When I was young and dumb in elementary school, I'd sometimes hurt myself by slamming my head into the closet door or wall out of feelings of rage and hopelessness due to fellow students (placed in gifted in elementary school, I was often seen as a freak or outsider, got bullied/ostracized sometimes, you know how it goes). Once I even did it against the gymnasium's toilet stall door. I'm impressed I didn't give myself a concussion with all that, but that's unimportant. Which is exactly the problem: it's such a small, distant part of my life now, but whenever I bring it up as a relevant example of something (e.g. someone wonders why in a particular story a character says "I usually went hungry when I was a kid" so casually, and I explain that it's because they were young and so it's no longer as important after they've grown up), I always wind up feeling like a filthy attention whore because people feel sorry for me, even though I'm not personally fazed with bringing it up. And every time I try to rephrase it in a way that won't seem like I'm talking about it for attention, that's what winds up happening anyway and I just wind up embarrassing myself trying to put it in a way that doesn't come off as self-absorbed.
Reason why I say posting it here will only exacerbate the problem is because I feel that people are just going to feel like I'm trying to milk even more attention from it by putting it in yet another place to see, but I seriously would like advice on maybe how to phrase it so that it doesn't seem like I'm attention-whoring or coming off like "I inflicted self-harm a few times when I was ten years old and you should feel sorry for me." I don't mind talking about the events themselves, but I always wind up feeling like a worthless piece of shit for bringing it up.
And compared to other, more serious physical and mental problems that children can inflict on others in school (and life), I feel even more pathetic whenever someone acts like it was a scarring event that traumatized me or something, or I imply in any way that it was. I get this urge to tell them off for thinking so and saying that my long-done-and-over problems ain't shit compared to some people, and that they should worry about helping them, not feeling bad for me.
And then I feel even more horrible for ever feeling anything about something so relatively petty that happened to me in the first place.
ClaviSound wrote:(e.g. someone wonders why in a particular story a character says "I usually went hungry when I was a kid" so casually, and I explain that it's because they were young and so it's no longer as important after they've grown up)
As a perfect example of my above point, I feel absolutely shitty for comparing me just slamming my head with a door to something as serious as starvation.
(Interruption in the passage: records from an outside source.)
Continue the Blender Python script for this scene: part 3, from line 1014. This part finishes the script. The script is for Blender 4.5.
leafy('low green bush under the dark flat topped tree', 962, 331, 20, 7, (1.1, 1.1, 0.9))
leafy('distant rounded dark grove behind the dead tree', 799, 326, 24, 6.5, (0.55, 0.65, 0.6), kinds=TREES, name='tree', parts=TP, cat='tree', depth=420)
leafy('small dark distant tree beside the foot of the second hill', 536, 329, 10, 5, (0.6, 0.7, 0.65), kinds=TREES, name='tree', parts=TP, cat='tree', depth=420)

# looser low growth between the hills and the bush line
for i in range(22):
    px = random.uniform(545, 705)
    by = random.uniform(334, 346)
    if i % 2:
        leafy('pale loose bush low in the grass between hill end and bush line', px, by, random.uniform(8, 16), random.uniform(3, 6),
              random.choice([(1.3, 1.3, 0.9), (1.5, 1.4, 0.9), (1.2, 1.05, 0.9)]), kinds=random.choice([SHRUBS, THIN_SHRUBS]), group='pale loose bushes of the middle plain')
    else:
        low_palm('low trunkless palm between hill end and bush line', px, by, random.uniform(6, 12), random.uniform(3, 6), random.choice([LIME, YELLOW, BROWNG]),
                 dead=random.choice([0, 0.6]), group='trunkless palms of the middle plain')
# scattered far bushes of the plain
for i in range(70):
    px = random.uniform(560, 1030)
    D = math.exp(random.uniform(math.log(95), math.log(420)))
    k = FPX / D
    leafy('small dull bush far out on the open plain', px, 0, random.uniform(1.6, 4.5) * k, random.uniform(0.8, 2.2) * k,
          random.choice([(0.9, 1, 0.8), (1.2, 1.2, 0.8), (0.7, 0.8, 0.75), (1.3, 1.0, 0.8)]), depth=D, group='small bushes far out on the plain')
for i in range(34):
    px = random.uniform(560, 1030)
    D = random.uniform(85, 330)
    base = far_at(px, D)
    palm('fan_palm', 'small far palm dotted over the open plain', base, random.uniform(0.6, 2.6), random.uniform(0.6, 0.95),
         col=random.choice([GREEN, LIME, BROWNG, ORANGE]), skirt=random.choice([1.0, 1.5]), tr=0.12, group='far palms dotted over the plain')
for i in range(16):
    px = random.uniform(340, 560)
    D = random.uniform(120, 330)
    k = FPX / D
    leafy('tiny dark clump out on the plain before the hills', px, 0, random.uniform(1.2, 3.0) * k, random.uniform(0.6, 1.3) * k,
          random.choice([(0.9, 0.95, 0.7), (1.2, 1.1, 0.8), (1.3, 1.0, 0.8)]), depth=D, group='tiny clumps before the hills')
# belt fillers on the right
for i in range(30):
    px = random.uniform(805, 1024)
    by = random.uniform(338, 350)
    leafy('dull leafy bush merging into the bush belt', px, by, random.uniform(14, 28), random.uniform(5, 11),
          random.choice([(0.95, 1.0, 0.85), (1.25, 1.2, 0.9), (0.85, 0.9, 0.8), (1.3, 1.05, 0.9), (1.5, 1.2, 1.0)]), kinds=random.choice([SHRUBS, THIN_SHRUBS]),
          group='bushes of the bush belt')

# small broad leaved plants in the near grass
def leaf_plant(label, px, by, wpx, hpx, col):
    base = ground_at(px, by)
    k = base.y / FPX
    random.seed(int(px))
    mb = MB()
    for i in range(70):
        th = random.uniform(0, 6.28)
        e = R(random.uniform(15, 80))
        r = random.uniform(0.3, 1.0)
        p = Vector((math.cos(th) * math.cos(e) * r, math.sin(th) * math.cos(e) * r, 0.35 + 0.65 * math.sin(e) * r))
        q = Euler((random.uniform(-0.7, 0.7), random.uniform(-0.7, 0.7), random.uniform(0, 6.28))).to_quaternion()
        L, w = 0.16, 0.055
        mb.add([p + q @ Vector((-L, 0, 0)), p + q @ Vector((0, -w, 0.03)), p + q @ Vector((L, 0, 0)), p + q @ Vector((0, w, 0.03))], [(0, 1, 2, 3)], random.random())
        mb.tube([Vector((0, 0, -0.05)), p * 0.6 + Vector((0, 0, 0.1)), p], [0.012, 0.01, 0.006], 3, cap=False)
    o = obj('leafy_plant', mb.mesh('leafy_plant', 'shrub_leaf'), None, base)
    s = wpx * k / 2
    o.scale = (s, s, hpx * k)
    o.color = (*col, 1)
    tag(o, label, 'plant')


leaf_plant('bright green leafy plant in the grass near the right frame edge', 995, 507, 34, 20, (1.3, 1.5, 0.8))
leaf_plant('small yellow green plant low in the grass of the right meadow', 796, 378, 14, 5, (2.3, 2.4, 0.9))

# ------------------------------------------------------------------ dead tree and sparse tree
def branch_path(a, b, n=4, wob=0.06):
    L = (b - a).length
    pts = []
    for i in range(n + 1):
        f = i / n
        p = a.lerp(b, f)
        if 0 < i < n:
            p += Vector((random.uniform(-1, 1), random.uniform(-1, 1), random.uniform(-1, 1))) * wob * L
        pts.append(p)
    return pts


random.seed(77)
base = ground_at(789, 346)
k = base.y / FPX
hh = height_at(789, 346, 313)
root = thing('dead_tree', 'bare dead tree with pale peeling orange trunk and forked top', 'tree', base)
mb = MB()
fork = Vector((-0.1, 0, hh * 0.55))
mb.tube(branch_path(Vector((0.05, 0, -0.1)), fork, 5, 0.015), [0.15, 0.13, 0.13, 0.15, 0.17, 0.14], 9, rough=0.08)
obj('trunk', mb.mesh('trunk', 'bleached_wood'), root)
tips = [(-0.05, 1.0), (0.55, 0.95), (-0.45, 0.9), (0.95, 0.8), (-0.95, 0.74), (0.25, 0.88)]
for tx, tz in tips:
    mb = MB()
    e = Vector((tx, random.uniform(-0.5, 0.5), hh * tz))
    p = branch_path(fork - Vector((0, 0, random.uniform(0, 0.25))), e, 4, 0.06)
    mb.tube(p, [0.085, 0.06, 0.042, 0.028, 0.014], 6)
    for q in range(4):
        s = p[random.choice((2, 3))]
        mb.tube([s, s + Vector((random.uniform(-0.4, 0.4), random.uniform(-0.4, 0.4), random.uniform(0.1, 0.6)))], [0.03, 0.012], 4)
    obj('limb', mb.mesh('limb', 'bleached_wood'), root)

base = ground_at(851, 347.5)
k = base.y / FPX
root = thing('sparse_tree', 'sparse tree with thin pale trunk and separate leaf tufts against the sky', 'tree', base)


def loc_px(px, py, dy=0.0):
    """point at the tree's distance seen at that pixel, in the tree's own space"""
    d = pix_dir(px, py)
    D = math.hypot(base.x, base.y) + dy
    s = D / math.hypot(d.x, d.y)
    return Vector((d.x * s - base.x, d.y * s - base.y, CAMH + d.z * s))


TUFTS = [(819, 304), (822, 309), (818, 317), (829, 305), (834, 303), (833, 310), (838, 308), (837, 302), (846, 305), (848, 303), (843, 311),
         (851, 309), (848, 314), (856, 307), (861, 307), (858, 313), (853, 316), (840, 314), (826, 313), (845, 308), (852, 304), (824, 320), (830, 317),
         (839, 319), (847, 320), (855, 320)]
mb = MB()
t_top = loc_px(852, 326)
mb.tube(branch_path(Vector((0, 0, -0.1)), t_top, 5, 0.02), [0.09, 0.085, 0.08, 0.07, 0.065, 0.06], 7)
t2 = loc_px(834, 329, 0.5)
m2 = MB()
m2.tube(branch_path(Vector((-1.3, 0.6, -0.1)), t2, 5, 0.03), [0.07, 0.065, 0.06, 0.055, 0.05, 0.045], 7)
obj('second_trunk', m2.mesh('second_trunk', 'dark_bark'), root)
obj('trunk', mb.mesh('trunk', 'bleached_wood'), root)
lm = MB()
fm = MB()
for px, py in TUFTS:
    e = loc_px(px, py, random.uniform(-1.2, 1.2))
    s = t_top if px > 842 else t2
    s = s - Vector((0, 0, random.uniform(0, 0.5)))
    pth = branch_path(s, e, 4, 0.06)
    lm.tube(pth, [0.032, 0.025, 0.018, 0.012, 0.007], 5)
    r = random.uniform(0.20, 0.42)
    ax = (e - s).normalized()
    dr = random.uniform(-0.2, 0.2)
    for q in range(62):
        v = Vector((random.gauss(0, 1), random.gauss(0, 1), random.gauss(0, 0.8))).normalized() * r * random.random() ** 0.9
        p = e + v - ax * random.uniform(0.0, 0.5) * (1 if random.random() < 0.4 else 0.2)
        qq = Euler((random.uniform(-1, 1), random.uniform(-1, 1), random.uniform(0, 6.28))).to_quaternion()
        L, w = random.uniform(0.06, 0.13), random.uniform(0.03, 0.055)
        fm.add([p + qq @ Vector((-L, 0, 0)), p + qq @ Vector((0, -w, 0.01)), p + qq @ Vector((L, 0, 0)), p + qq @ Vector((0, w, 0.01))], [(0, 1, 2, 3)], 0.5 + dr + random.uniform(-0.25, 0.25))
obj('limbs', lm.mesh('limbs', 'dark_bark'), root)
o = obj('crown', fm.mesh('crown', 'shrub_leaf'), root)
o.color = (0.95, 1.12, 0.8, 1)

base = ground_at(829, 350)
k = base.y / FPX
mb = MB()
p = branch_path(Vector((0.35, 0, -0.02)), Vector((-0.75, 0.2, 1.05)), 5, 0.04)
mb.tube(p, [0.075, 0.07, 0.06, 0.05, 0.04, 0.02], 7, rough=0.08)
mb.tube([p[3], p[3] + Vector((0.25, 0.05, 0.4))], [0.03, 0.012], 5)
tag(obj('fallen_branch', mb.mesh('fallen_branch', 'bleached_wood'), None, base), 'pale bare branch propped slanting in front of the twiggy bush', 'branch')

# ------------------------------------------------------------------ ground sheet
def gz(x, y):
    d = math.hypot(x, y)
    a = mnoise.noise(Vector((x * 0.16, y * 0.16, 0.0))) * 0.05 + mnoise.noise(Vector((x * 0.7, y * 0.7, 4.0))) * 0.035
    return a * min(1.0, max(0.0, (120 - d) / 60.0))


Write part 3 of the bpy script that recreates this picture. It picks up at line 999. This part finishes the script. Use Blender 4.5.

I bring it up if it's relevant, because it did happen to me and I can speak about it firsthand, but comparing it to other sensitive topics makes me just not want to talk about it at all. If you want to call me out for being a colossal sissy, attention-whoring, and for comparing my tiny problems to more critical issues, you should, because that's what it sure feels like to me. Again, I don't know what possessed me to post this here, because I just feel like even worse of a person than I did when I was starting to write the post.
I just want advice on how to bring it up in a good way that won't arouse pity or come off as attention-whoring.